Our recent holding in Atunnise v. Mukasey, 523 F.3d 830 (7th Cir. 2008), which Borrego has called to our attention as supplemental authority, does not suggest a different result. Rather, that decision underscores the distinction between a waiver applicant who is already admitted, and one who is "seeking admission" but has not yet gained entry to the country. Atunnise, the petitioner in that case, was detained upon arriving at O'Hare airport. She had failed to alert the United States Consulate in Nigeria to her inadmissible status due to an ambiguity in the visa application form.*fn2 The government cited Fueyo and argued that Atunnise was not eligible for a waiver because she did not apply at the consulate in Nigeria. We rejected that argument and distinguished Fueyo on the grounds that the petitioner had not yet been admitted into the country-the same distinction that is dispositive in this case. Indeed, we specifically stated that Atunnise was "not proposing a retroactive grant because by virtue of her detention she has not yet entered the United States. She has been held in limbo at the border for almost two years and is still seeking entry." Id. at 838.

In contrast toAtunnise, Borrego is in the country. See Zadvydas v. Davis, 533 U.S. 678, 693 (2001) ("The distinction between an alien who has effected an entry into the United States and one who has never entered runs throughout immigration law."). Shewas admitted pursuant to a B-2 visa. As the IJ noted, the visa was issued only because the consulate did not know about Borrego's inadmissible status. And the reason the consulate did not know was because Borrego had used a false name during her attempted entry in 1997.

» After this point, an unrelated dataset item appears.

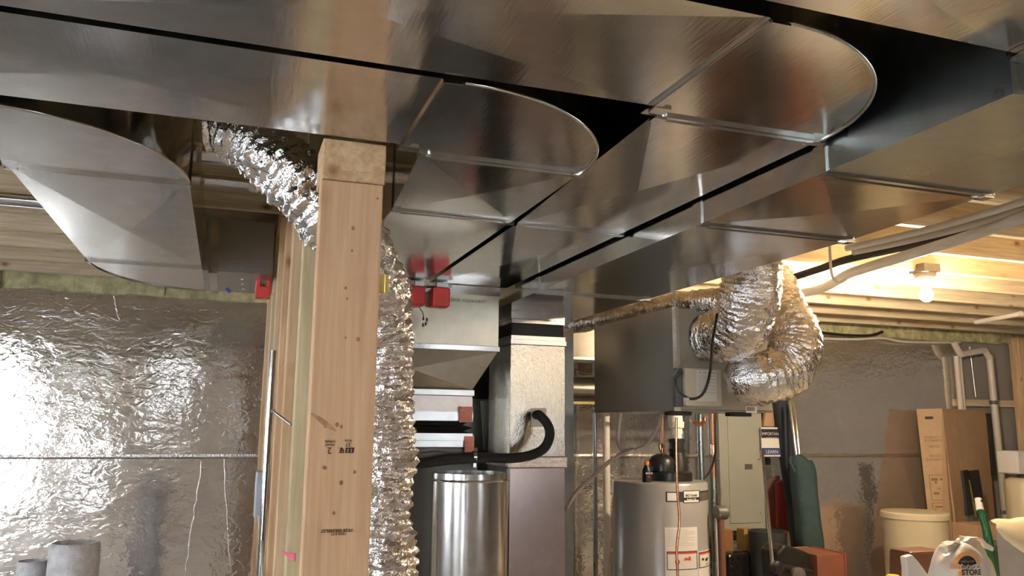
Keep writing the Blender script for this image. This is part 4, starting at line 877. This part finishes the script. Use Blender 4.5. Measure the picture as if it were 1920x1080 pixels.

That the consulate in Mexico did not know about Borrego's previous attempted entry under a false name highlights another important distinction between this case and Atunnise. In Atunnise, the onus was on the INS because of the ambiguity in its form. See 523 F.3d at 838 ("[T]he government prevented the consular officer in Lagos from discovering that Atunnise needed a waiver because it used an incoherent form to determine her admissibility and then apparently took no steps to cross-check her information through any database."). Here, the burden was reversed: only Borrego knew that she was both Margarita del Rocio Rodelo Reynoso and Rosa Maciel-Curiel. At two different points Borrego had an opportunity to reveal that information and put the ball in the government's court: first during her 1997 interview with the INS, and later when filling out her visa application.

But Borrego let those opportunities go. She chose to falsely maintain under oath during her 1997 interview that her "true and correct name" was Rosa Maciel-Curiel. She also chose to continue her deception on her visa application, responding "no" to the question asking whether she had ever attempted to enter the United States by means of fraud or false statements and to another question asking if she had been deported from the United States within the last five years. Those choices were hers to make. However, we do not possess such liberty of choice. Rather, we are bound by the Board's reasonable interpretation of § 212(d)(3)(A)(ii) of the INA and must enforce the consequences of Borrego's failure to disclose her inadmissibility and seek a waiver at the proper time.

III.

Because the plain text of § 212(d)(3)(A)(ii) of the INA speaks only in terms of those seeking admission, the Board did not err in concluding that it cannot operate to waive inadmissibility once an alien is already admitted. We DENY Borrego's petition for review.